A prefeita afastada continuará recebendo salário bruto de R$ 15,1 mil, como consta na decisão. O município de Presidente Kennedy já gastou R$ 226,5 mil desde que ela foi presa, somente com os salários da prefeita afastada.
Amanda ainda não é ré em nenhum dos processos. Ela foi denunciada pelo MPES à Justiça em duas ações, uma penal e outra civil, devido a crimes apurados na Operação Rubi. Além disso, a prefeita afastada é acusada em outras denúncias por irregularidades no mandato.
O advogado de defesa, Altamiro Thadeu Sobreiro, disse que apesar de Amanda ter sido denunciada, as ações ainda não foram recebidas pela Justiça e que ele aguarda as investigações.
Apesar de ainda possuir direitos políticos, a prefeita não pode se candidatar nas eleições municipais deste ano, já que está em seu segundo mandato consecutivo. Atualmente, o município é comandado interinamente por Dorlei Fontão (PSD), vice-prefeito. Ele recebe o subsídio de prefeito no valor de R$ 15.1 mil, que é composto pelo salário de vice R$ 7 mil somado ao complemento de R$ 8.100.
Em Piúma, José Ricardo da Costa, o professor Ricardo, está afastado há 10 meses, desde o dia 17 de outubro, da prefeitura. O afastamento inicial foi de 90 dias, mas as decisões de mantê-lo longe da prefeitura foram prorrogadas pela Justiça.
Ricardo foi alvo da segunda fase da Operação Rubi, a mesma que levou Amanda Quinta à prisão e ao afastamento da prefeitura de Presidente Kennedy. A investigação desencadeou o ajuizamento duas ações do MPES contra ele: uma penal e uma civil, por improbidade administrativa. Ele foi denunciado por superfaturamento em contratos.
O prefeito afastado recebe normalmente seus vencimentos, que durante o período que está fora do cargo variaram de R$ 15.830,76 a R$ 16.823,63 mensais, como consta no Portal da Transparência do município. Em dez meses, a prefeitura já gastou R$ 164.536,31 para arcar com os salários dele.

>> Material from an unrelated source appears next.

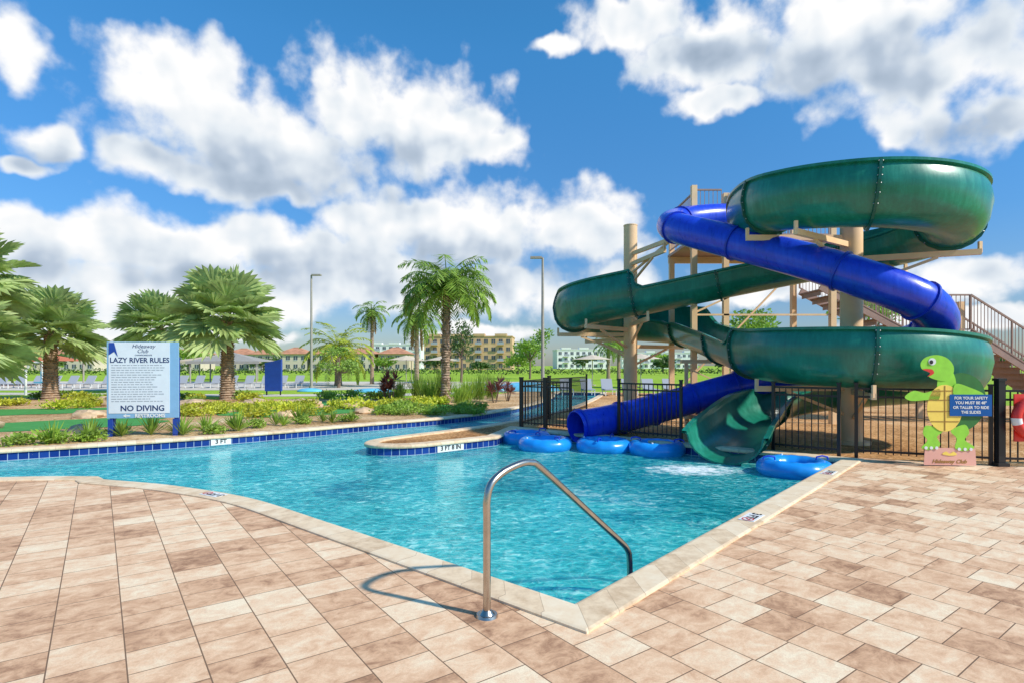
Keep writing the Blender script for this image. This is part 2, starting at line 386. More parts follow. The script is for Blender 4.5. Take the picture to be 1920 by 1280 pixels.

Atualmente, ele está afastado do cargo apenas por decisão judicial referente a uma ação civil pública que tramita na 1ª Vara de Piúma. Na ação penal, o afastamento foi revogado pelo TJES em junho deste ano. A defesa de Ricardo recorreu ao STJ na última quarta-feira (5) para que o prefeito pudesse retornar à prefeitura, mas teve recurso negado. A decisão que afasta o chefe do Executivo tem validade até o fim de agosto.
O comando é exercido interinamente por Marta Scherrer (Patriota). Além do salário de vice-prefeita, que é de R$ 11.189,52, Marta recebe uma complementação de R$ 5.634,11 para atingir o valor de subsídio de prefeito (R$ 16.823,63).

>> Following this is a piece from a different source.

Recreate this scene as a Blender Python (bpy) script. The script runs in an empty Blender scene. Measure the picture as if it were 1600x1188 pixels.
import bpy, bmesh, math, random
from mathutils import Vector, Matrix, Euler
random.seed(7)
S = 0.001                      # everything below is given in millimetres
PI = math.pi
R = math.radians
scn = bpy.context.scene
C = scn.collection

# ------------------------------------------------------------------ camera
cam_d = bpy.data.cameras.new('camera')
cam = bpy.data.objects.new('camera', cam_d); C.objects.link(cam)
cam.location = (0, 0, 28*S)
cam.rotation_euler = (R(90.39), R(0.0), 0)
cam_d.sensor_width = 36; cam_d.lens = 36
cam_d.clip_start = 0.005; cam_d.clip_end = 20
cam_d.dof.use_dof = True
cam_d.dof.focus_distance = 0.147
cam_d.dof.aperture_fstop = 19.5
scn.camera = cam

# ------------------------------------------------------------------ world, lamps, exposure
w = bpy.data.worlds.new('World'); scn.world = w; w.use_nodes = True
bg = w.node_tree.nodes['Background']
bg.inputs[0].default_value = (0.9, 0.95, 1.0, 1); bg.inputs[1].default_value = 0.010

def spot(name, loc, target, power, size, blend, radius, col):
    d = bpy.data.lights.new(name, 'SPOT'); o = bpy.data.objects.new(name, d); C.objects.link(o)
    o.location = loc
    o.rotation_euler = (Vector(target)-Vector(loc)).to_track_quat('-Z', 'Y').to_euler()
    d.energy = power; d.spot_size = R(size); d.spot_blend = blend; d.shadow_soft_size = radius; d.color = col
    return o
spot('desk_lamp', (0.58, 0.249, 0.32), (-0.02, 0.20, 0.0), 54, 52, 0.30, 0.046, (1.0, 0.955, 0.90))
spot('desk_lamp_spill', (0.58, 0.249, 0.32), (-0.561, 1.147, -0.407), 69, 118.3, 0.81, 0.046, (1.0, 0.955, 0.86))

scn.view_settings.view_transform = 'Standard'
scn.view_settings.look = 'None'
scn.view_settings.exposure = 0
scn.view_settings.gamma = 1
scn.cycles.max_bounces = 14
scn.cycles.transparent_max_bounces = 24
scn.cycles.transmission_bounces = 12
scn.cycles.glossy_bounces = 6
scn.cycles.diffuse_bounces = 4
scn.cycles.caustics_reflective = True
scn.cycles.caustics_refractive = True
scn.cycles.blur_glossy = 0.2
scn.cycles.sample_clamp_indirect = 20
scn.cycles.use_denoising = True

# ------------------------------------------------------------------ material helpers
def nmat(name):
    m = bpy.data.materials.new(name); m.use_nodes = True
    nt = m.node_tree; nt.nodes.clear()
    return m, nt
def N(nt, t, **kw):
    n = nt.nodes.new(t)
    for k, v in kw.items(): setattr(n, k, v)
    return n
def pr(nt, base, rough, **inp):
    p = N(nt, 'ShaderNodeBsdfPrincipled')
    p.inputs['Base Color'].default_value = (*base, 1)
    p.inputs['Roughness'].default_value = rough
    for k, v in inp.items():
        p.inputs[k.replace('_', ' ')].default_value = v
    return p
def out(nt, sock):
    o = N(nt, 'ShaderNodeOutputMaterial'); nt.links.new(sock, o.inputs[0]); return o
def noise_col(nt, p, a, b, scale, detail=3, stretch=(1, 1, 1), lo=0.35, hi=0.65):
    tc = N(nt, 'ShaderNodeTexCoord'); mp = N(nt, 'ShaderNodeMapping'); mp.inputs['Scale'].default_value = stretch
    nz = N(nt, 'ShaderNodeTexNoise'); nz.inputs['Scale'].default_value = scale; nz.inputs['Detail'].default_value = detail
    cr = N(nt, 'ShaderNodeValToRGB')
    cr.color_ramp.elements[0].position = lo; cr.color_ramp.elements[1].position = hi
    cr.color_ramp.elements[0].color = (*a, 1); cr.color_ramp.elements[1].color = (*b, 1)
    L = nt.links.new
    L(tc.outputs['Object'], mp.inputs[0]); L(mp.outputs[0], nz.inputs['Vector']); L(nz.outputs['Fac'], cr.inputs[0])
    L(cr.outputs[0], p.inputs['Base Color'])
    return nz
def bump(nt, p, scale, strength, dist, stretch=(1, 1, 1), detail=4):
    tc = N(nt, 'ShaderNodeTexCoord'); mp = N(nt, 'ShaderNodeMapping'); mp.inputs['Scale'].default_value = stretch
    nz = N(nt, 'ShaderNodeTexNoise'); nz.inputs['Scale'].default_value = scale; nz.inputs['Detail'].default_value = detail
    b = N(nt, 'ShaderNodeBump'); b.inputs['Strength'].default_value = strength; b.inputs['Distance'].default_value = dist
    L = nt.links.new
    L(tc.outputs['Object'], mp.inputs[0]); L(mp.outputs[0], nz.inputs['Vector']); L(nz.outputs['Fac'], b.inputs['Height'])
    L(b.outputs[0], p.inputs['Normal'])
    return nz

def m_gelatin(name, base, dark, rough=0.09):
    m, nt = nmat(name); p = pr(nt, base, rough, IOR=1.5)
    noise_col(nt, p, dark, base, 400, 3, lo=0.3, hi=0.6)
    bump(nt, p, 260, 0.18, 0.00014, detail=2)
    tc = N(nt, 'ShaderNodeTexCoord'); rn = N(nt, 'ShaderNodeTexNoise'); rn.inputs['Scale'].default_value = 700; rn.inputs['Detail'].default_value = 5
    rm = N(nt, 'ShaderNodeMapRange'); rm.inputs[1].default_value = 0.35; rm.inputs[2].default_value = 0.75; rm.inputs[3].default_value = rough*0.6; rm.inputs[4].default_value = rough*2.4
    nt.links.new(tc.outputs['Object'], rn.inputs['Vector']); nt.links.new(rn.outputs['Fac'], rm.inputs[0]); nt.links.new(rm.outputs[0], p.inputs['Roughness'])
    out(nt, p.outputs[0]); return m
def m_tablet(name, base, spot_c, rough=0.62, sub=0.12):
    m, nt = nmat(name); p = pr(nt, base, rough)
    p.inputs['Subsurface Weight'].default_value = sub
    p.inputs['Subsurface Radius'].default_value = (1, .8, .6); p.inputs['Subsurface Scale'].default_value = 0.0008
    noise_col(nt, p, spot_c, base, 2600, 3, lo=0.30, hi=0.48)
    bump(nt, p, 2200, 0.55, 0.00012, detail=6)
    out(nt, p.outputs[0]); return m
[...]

De acordo com José Peres, advogado de defesa, as ações contra Ricardo não passam de perseguição política. Ele disse que continuará recorrendo das medidas de afastamento.
"O que aconteceu em Piúma foi um movimento da oposição contra o prefeito, perseguição. Ele está há mais de seis meses afastado e nunca tentou interferir nas investigações, nada foi provado contra ele. Vamos continuar recorrendo ao Judiciário para que ele retome o comando da cidade e a justiça seja restabelecida", disse o advogado.
O prefeito está filiado ao PDT e goza de direitos políticos para uma candidatura este ano. No entanto, ele não aparece entre os pré-candidatos à prefeitura em lista disponibilizada pelo partido.
Além do gasto para os cofres públicos, o afastamento de prefeitos gera instabilidade política nas cidades. A população fica à mercê de decisões judiciais, constantemente prorrogadas, para saber quem comanda a cidade.
O especialista em Direito Penal e professor da FDV Israel Jorio ressalta que a Justiça, de um modo geral, é lenta porque há um grande acúmulo de processos. Mas nesses casos, de desvios na atividade de políticos e servidores, normalmente há vasta documentação a analisar.
Jorio destaca que muitas vezes os processos demoram mais do que próprio mandato. Isso leva as pessoas a questionar a legitimidade do governo e a continuidade da gestão.
"Isso mancha a imagem da pessoa investigada, afeta a credibilidade do Poder Judiciário e gera insegurança na população. Afinal, a pessoa em quem se votou, que detém os rumos do município nas mãos, é honesta ou não? Será substituído ou voltará ao cargo? Afinal, os projetos políticos previstos e em andamento seguirão ou serão paralisados?", questionou.
O mais provável é que o destino jurídico dos prefeitos afastados das três cidades do Sul do Estado retratadas nesta reportagem somente seja conhecido após o final dos mandatos deles, deixando no ar a instabilidade política.